Checking a url for a 404 error scrapy

Question

I'm going through a set of pages and I'm not certain how many there are, but the current page is represented by a simple number present in the url (e.g. "http://www.website.com/page/1")

I would like to use a for loop in scrapy to increment the current guess at the page and stop when it reaches a 404. I know the response that is returned from the request contains this information, but I'm not sure how to automatically get a response from a request.

Any ideas on how to do this?

Currently my code is something along the lines of :

def start_requests(self):
    baseUrl = "http://website.com/page/"
    currentPage = 0
    stillExists = True
    while(stillExists):
        currentUrl = baseUrl + str(currentPage)
        test = Request(currentUrl)
        if test.response.status != 404: #This is what I'm not sure of
            yield test
            currentPage += 1
        else:
            stillExists = False

Answer 1

You can do something like this:

from __future__ import print_function
import urllib2

baseURL = "http://www.website.com/page/"

for n in xrange(100):
    fullURL = baseURL + str(n)
    #print fullURL
    try:
        req = urllib2.Request(fullURL)
        resp = urllib2.urlopen(req)
        if resp.getcode() == 404:
            #Do whatever you want if 404 is found
            print ("404 Found!")
        else:
            #Do your normal stuff here if page is found.
            print ("URL: {0} Response: {1}".format(fullURL, resp.getcode()))
    except:
        print ("Could not connect to URL: {0} ".format(fullURL))

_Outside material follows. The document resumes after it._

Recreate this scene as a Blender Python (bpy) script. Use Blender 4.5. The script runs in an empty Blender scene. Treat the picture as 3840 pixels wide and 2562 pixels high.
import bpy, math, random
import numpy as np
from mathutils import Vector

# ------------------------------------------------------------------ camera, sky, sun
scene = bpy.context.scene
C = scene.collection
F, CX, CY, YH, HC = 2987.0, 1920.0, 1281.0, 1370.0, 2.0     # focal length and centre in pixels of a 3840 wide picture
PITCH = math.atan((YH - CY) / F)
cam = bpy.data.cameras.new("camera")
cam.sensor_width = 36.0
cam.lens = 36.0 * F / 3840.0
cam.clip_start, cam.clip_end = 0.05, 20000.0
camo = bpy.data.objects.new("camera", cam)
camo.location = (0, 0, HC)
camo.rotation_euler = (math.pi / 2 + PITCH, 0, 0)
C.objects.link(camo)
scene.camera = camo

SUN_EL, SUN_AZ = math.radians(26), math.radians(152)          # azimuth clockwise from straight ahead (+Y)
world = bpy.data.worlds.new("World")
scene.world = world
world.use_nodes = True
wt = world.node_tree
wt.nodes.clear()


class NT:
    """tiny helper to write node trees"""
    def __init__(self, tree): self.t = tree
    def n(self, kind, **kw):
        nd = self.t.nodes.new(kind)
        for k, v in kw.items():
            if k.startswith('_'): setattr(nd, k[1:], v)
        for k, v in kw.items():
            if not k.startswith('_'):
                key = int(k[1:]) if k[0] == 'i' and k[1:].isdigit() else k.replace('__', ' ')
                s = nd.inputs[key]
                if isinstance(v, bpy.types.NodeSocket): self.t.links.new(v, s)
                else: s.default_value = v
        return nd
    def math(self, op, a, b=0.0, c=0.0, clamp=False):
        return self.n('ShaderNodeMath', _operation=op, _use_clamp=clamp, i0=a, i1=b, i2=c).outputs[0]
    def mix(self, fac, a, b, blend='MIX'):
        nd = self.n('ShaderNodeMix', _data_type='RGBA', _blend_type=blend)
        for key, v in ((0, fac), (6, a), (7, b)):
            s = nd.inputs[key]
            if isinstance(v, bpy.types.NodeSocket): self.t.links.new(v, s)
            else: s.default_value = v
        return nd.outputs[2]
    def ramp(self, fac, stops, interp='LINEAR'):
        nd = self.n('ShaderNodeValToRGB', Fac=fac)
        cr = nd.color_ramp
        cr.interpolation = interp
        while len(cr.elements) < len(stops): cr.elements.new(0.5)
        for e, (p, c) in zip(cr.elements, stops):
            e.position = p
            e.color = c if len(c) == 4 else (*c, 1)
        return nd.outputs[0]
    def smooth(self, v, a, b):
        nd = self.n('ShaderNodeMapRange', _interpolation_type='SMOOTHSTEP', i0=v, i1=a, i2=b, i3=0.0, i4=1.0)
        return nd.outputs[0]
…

This iterates through the range and attempts to connect to each URL via urllib2. I don't know scapy or how your example function opens the URL but this is an example with how to do it via urllib2.

Note that most sites that utilize this type of URL format are normally running a CMS that can automatically redirect non-existent pages to a custom 404 - Not Found page which will still show up as a HTTP status code of 200. In this case, the best way to look for a page that may show up but is actually just the custom 404 page, you should do some screen scraping and look for anything that may not appear during a "normal" page return such as text that says "Page not found" or something similar and unique to the custom 404 page.

Answer 2

You need to yield/return the request in order to check the status, creating a Request object does not actually send it.

class MySpider(BaseSpider):
    name = 'website.com'
    baseUrl = "http://website.com/page/"

    def start_requests(self):
        yield Request(self.baseUrl + '0')

    def parse(self, response):
        if response.status != 404:
            page = response.meta.get('page', 0) + 1
            return Request('%s%s' % (self.baseUrl, page), meta=dict(page=page))